An Aussie said she had a panic attack after being temporarily booted off a flight before being allowed back on and having to sit with a stranger’s toddler in her lap. 

Lily Winward, a 19-year-old from Ulladulla in south east NSW, embarked for Australia from Athens in September after competing in a European athletics meet, but the trip home turned sour when she was told her plane from Abu Dhabi was overbooked.

Ms Winward said Etihad staff informed her she would be put up in a hotel near the airport until a new seat could be arranged.

This distressed the teen because she was travelling in activewear tights and a singlet without a change of clothes to go out of the airport in the country where traditional modest attire is expected for women.

The situation deteriorated when she felt ‘harassed’ by a male passenger who had also been bumped from the flight.

Ms Winward resisted the man’s insistence she share a taxi with him and said she suffered a panic attack after Etihad staff reportedly showed little care about her plight.

‘I was quite upset. I was crying, and I said, ‘I just want to get home; I don’t feel safe going to a hotel, especially with this guy bothering me’,’ Ms Winward told Nine newspapers.

Following the panic attack, Ms Winward was told she could get back on her original flight but would have to take a seat that had been allocated to a toddler.

Lily Winward, 19, had a nightmarish trip back to Australia after competing in a European athletics meet

This meant Ms Winward was forced to hold the stranger’s child on her lap for much of the flight.  

‘I just think it’s not good enough, for someone who has paid $3000 for flights, it shouldn’t happen,’ she said.

Since the ordeal Ms Winward said her travel agent complained multiple times to Etihad without receiving any substantial response. 

Daily Mail Australia contacted Etihad Airways for comment.

The issue has raised uncomfortable questions regarding the treatment of young female Western travellers by Middle Eastern airlines. 

More than a dozen women including five Australians were forced off a Qatar Airways plane in Doha and made to undergo an invasive search and exam when an abandoned baby was found in the airport bathroom in 2020. 

The women were strip-searched and forced to undergo gynaecological examination. 

Following complaints made by the then Morrison government, Qatar apologised for the incident.

‘The incident is considered a violation of Qatar’s laws and values,’ Qatar’s then-Deputy Prime Minister and Minister of Foreign Affairs Sheikh Mohammed bin Abdulrahman Al Thani said and stated the matter had been referred to prosecutors.

In August a young Aussie living in Britain warned travellers headed to Europe to pay an extra fee for their plane seats if they want a guaranteed spot because of the rampant practice of overbooking.

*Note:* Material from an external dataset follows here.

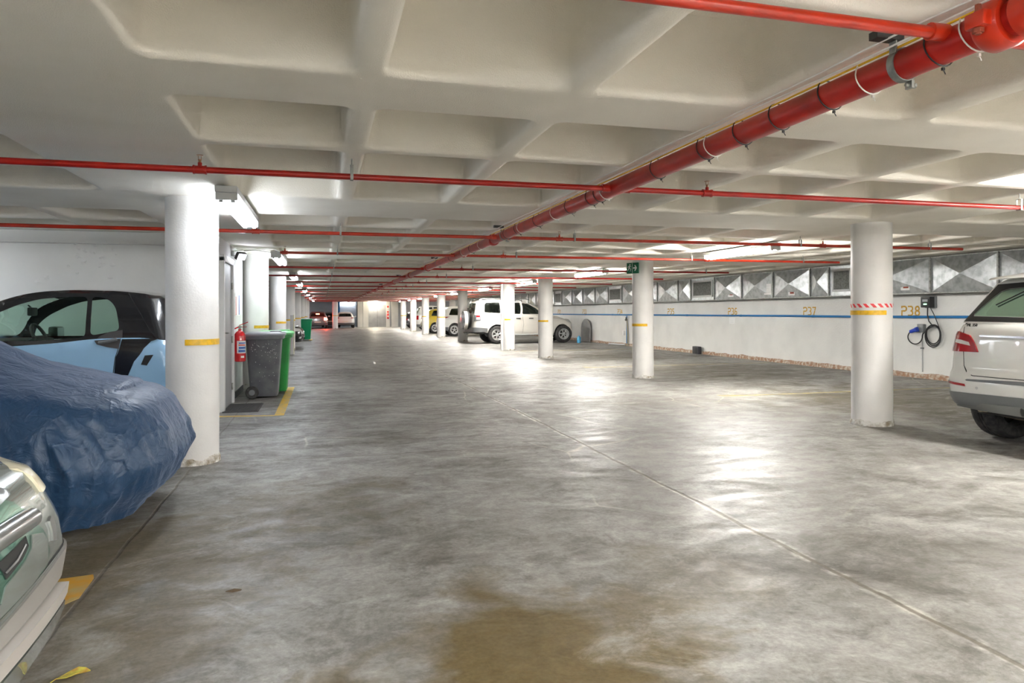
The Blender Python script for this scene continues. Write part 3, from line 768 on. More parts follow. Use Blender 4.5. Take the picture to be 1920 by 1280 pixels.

Tiah Slattery cautioned those visiting the continent to pay an added airline fee to avoid ‘chaotic’ disruptions to their travel.

The expat became stranded at Tirana airport after purchasing a $575 ticket on a budget airline and being bumped from an overbooked flight during the summer travel season.

When booking her travel, Tiah had declined to pay an optional £25 ($48) charge to secure a seat, leaving her stranded at the sweltering airport.

The Aussie was on a waiting list with 11 other people for a flight out and became ‘desperate’ after learning the next available flight wasn’t for another month.